Truckloads of recyclables are dumped onto the facility floor that resembles a warehouse and then are pushed onto a conveyor belt. Workers (the facility has 70 employees) stand on the conveyor line looking for “contaminants” like plastic bags that could damage mechanical sorting equipment, batteries that can cause fires and other non-recyclables that make their way to the facility.
The conveyor belts travel quickly in places, which help to automatically separate materials, with heavier objects like HDPE being catapulted past a tube below where lighter products fall.
“Basically, we’re relying on force and gravity,” said Circular Services facility manager Chris Massey. “We’ve got spinning wheels that essentially move fiber one way and they let containers go another way, they let them drop down.”
There’s mechanical separation, separation by employees and then there are the optical sorters, which McCauley compares to a grocery store product scanner. The AI-equipped camera measures the heat signature of items and as they reach the end of the conveyor belt, a burst of air catapults them into a separate chute.
At the end of a day’s work at the MRF, Circular Services has converted the thousands of pounds of recyclables into bales of separated materials. The products are put out to bid and purchased by manufacturers.

Circular Services would not disclose the companies who purchase PET or other materials, but McCauley said “we are business partners with all the main players” and that a vast majority of its product stays in America.
In northwest Georgia, Mohawk Industries could be considered a main player when comparing manufacturers that use recycled PET. The flooring manufacturer purchases around 6 billion plastic bottles per year, according to Mohawk’s Senior Director of Sustainability Jonathan North.
Once a truckload of PET bales arrives to Mohawk’s Summerville, Georgia manufacturing facility, the bottles are put through what is essentially an industrial sized tumble dryer.

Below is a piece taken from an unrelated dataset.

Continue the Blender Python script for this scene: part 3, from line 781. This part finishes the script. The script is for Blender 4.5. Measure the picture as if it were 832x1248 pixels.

This breaks apart the bales back to individual bottles. Any remaining non-PET contaminants are removed in another round of decontamination. That process is a financial lift for the company, North said.

“We’ve invested a tremendous amount of money in that facility in equipment to sort and separate, to remove any contamination, to wash those materials, to flake them, to do all the sorting and separating to get to the purity of material that we need,” North said. “That is a very capitally intensive business.”
After processing, the bottles are chopped up, melted down and formed into pellets, which are then melted down and spun into carpet fibers for residential uses.
“The bit that you as a consumer interact with, the bit you sit and stand on, is primarily PET fiber,” North said. “And then we use a little bit of it in certain commercial applications as the cushion on the back of those commercial flooring products.”
According to Mohawk, it takes about 63 plastic bottles to produce one square yard of carpeting.
Mohawk makes a wide range of flooring products with different materials. Nylon is the typical product used in commercial applications because it’s more durable than PET. The company also purchases “virgin PET,” produced using oil, which has a volatile price.
“The price of recycled PET and the price of virgin material is volatile, and those numbers change on a weekly basis,” North said. “We’ve been very steadfast in our commitment to and our use of recycled content.”
The flooring company is also looking at how to expand its environmentally conscience efforts by researching ways to extend the life of the product they sell, explains Mohawk Sustainability Manager Preston Poag. The idea is to collect carpet the company has produced years after it has been installed to reuse it once more, extending the life of the carpet that was produced using a plastic bottle even further.
“What we’re working to do is eventually close the loop,” Poag said. “Eventually we’re looking at how can we bring material at end of life, bring it back to our manufacturing facilities, process material and make new material out of it.”
Doing so is a large ask, and the process isn’t feasible yet.
“We’ve got to shred it and apply technologies to extract, ideally, the nylon and the PET and all the components that have gone into making the carpet so that we can extract as much value for that material and feed it back into the process again,” North said. “That is an emerging area. It’s an emerging opportunity, and one that we are intensifying our efforts in.”